Short task: Extract the lines of the material below, beginning with the first and ending with the line that holds "True), rubber, bb)". Skip every picture.

Material:
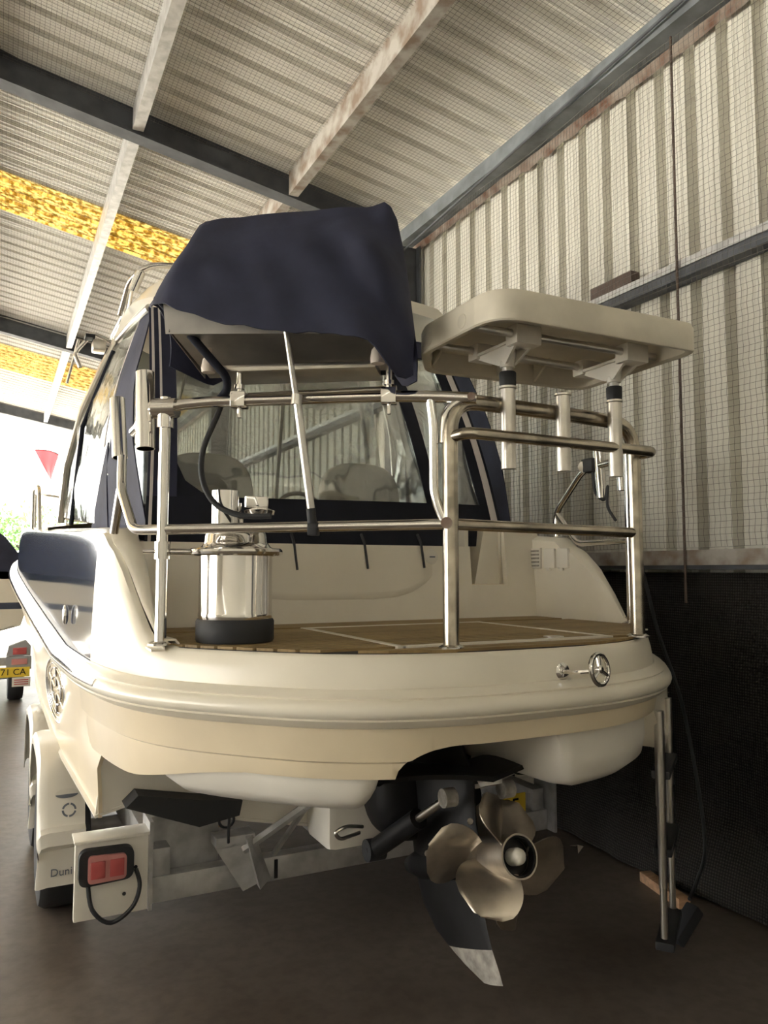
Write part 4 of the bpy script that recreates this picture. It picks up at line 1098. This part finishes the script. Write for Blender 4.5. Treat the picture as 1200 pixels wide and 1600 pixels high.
for xx in (1.288, 1.69):
    o = part('post_bracket', box((xx, 1.705, 2.048), (.085, .055, .055), .006), plastic_w, bb)
    part('bracket_block', box((xx, 1.90, 2.048), (.085, .05, .05), .006), plastic_w, o)
    part('bracket_plate', extrude([(xx - .04, 1.69, 2.03), (xx + .04, 1.69, 2.03), (xx + .04, 1.91, 2.03), (xx - .04, 1.91, 2.03)], (0, 0, .008)), plastic_w, o, 0)
    for dx in (-.03, .03): part('bracket_rib', extrude([(xx + dx - .004, 1.685, 2.035), (xx + dx - .004, 1.915, 2.035), (xx + dx * .5 - .004, 1.80, 1.985), (xx + dx * .5 - .004, 1.765, 1.985)], (.008, 0, 0)), plastic_w, o, 0)
    part('socket', lathe([(.001, 1.978), (.021, 1.978), (.026, 2.03), (.001, 2.03)], (xx, 1.782, 0), (0, 0, 1), 18), plastic_w, o)
    part('post_tube', tube([(xx, 1.782, 1.80), (xx, 1.782, 1.985)], 0.015, 0, 16), alu, bb)
    part('collar', lathe([(.0165, 1.925), (.023, 1.925), (.024, 1.935), (.0245, 1.962), (.0225, 1.965), (.0165, 1.965)], (xx, 1.782, 0), (0, 0, 1), 20, True), rubber, bb)

# ------------------------------------------------------------------ the trailer under the boat
tr = thing('boat_trailer', (XC, 4.2, 0), 'white and galvanised tandem boat trailer under the cruiser', 'trailer')
def wheel(x, y_, sd, par, R=0.295, w=0.19, rim_m=galv):
    ax = (sd, 0, 0)
    t = part('tyre', lathe([(R * .62, -w * .42), (R * .80, -w * .5), (R * .95, -w * .46), (R, -w * .33), (R, w * .33), (R * .95, w * .46), (R * .80, w * .5), (R * .62, w * .42)], (x, y_, R), ax, 40, True), rubber, par, 40)
    part('wheel_rim', lathe([(R * .62, -w * .40), (R * .60, w * .40), (R * .55, w * .36), (R * .50, w * .20), (R * .25, w * .22), (R * .22, w * .34), (.001, w * .36), (.001, -w * .3), (R * .5, -w * .4)], (x, y_, R), ax, 32), rim_m, t)
    for k in range(5):
        a = 2 * PI * k / 5; part('wheel_nut', lathe([(.001, 0), (.011, 0), (.009, .02), (.001, .02)], (x + sd * w * .22, y_ + .09 * math.cos(a), R + .09 * math.sin(a)), ax, 6), steel, t)
def guard(sd, y0):
    X = lambda d: XC + sd * d
    pf = [(-.385, .205), (-.395, .345), (-.43, .37), (-.43, .415), (-.395, .425), (-.37, .50), (-.33, .60), (-.26, .665), (-.12, .69), (.12, .69), (.26, .665), (.34, .58), (.38, .46), (.385, .36)]
    rows = []
    for d, dr in ((1.0, 0.0), (1.13, 0.0), (1.155, -.006), (1.165, -.025), (1.165, -.05)):
        rows.append([(X(d), y0 + a * (1 + dr * .6), max(.2, b + dr)) for a, b in pf])
    o = part('mudguard', shell_vf(rows, 0.005), white_gel, tr, 40); return o
for sd in (-1, 1):
    for yw in (3.63, 4.40):
        wheel(XC + sd * 1.055, yw, sd, tr)
    for yw in (3.63, 4.40):
        gd = guard(sd, yw)
        if sd < 0 and yw < 4:
            part('lettering', text_vf('Duni', 0.040, (.250, 3.230, .258), (1, 0, 0), (0, 0, 1)), ink_g, gd, 0)
            sn = V((0, -.93, .37)); R0 = frame_of(sn)
            def gs(x_, z_): return V((x_, yw - .37 + (z_ - .50) * .4, z_)) + sn * .009
            for k in range(4):
                pg = [gs(.272, .478) + R0 @ V((r_ * math.cos(a), r_ * math.sin(a), 0)) for r_, aa in ((.026, range(0, 8)), (.019, range(7, -1, -1))) for a in [k * PI / 2 + q * .19 for q in aa]]
                part('ring_sticker', extrude(pg, sn * .001), ink_g, gd, 0)
            part('oval_sticker', extrude([gs(.264, .535) + R0 @ V((.042 * math.cos(a), .018 * math.sin(a), 0)) for a in [2 * PI * q / 24 for q in range(24)]], sn * .001), plastic_w, gd, 0)
            part('oval_band', extrude([gs(.264, .535) + sn * .001 + R0 @ V((.041 * math.cos(a), -.003 + .014 * math.sin(a), 0)) for a in [-PI * q / 12 for q in range(13)]], sn * .001), ink_g, gd, 0)
    part('axle', tube([(XC - 1.0, 3.63 if sd < 0 else 4.40, .295), (XC + 1.0, 3.63 if sd < 0 else 4.40, .295)], 0.03, 0, 12), galv, tr)
    part('main_rail', boxmm(XC + sd * .80 - .03, XC + sd * .80 + .03, 2.76, 7.6, .33, .45, .004), galv, tr)
    part('drawbar', extrude([(XC + sd * .83, 7.6, .33), (XC + sd * .77, 7.6, .33), (XC + sd * .02, 9.6, .33), (XC + sd * .08, 9.6, .33)], (0, 0, .12)), galv, tr, 0)
    part('end_plate', boxmm(XC + sd * .845 - .006, XC + sd * .845 + .006, 2.70, 2.84, .275, .56), galv, tr, 0)
    if sd > 0: continue
    part('light_arm', boxmm(XC + sd * 1.08, XC + sd * .845, 2.725, 2.75, .27, .525, .006), white_gel, tr)
    part('light_arm_flange', boxmm(XC + sd * 1.085, XC + sd * .845, 2.70, 2.80, .520, .530, .003), white_gel, tr)
    cxl = XC + sd * .985
    lamp = part('lamp_housing', extrude([(x_, 2.725, z_) for x_, z_ in rounded([(cxl - .085, .385), (cxl + .085, .392), (cxl + .085, .495), (cxl - .085, .500)], [.03] * 4)], (0, -.03, 0)), rubber, tr, 30)
    part('lamp_lens', extrude([(x_, 2.697, z_) for x_, z_ in rounded([(cxl - .058, .397), (cxl + .060, .400), (cxl + .060, .478), (cxl - .058, .484)], [.015] * 4)], (0, -.014, 0)), pink_lens, lamp, 30)
    for q in (-.028, .030): part('lens_block', boxmm(cxl + q - .022, cxl + q + .022, 2.678, 2.684, .412, .466, .003), red_lens, lamp)
    if sd < 0:
        tag(part('lamp_cable', tube(catmull([(.29, 2.715, .39), (.305, 2.70, .31), (.36, 2.69, .265), (.425, 2.69, .30), (.45, 2.70, .36), (.44, 2.72, .41)], 6), 0.007, 0, 8), rubber, tr), 'black cable looping under the port lamp')
        for q in ((.405, .335), (.44, .415)): part('bolt_hole', lathe([(.001, 0), (.006, 0), (.006, .002), (.001, .002)], (q[0], 2.725, q[1]), (0, -1, 0), 10), ink, tr)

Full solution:
Write part 4 of the bpy script that recreates this picture. It picks up at line 1098. This part finishes the script. Write for Blender 4.5. Treat the picture as 1200 pixels wide and 1600 pixels high.
for xx in (1.288, 1.69):
    o = part('post_bracket', box((xx, 1.705, 2.048), (.085, .055, .055), .006), plastic_w, bb)
    part('bracket_block', box((xx, 1.90, 2.048), (.085, .05, .05), .006), plastic_w, o)
    part('bracket_plate', extrude([(xx - .04, 1.69, 2.03), (xx + .04, 1.69, 2.03), (xx + .04, 1.91, 2.03), (xx - .04, 1.91, 2.03)], (0, 0, .008)), plastic_w, o, 0)
    for dx in (-.03, .03): part('bracket_rib', extrude([(xx + dx - .004, 1.685, 2.035), (xx + dx - .004, 1.915, 2.035), (xx + dx * .5 - .004, 1.80, 1.985), (xx + dx * .5 - .004, 1.765, 1.985)], (.008, 0, 0)), plastic_w, o, 0)
    part('socket', lathe([(.001, 1.978), (.021, 1.978), (.026, 2.03), (.001, 2.03)], (xx, 1.782, 0), (0, 0, 1), 18), plastic_w, o)
    part('post_tube', tube([(xx, 1.782, 1.80), (xx, 1.782, 1.985)], 0.015, 0, 16), alu, bb)
    part('collar', lathe([(.0165, 1.925), (.023, 1.925), (.024, 1.935), (.0245, 1.962), (.0225, 1.965), (.0165, 1.965)], (xx, 1.782, 0), (0, 0, 1), 20, True), rubber, bb)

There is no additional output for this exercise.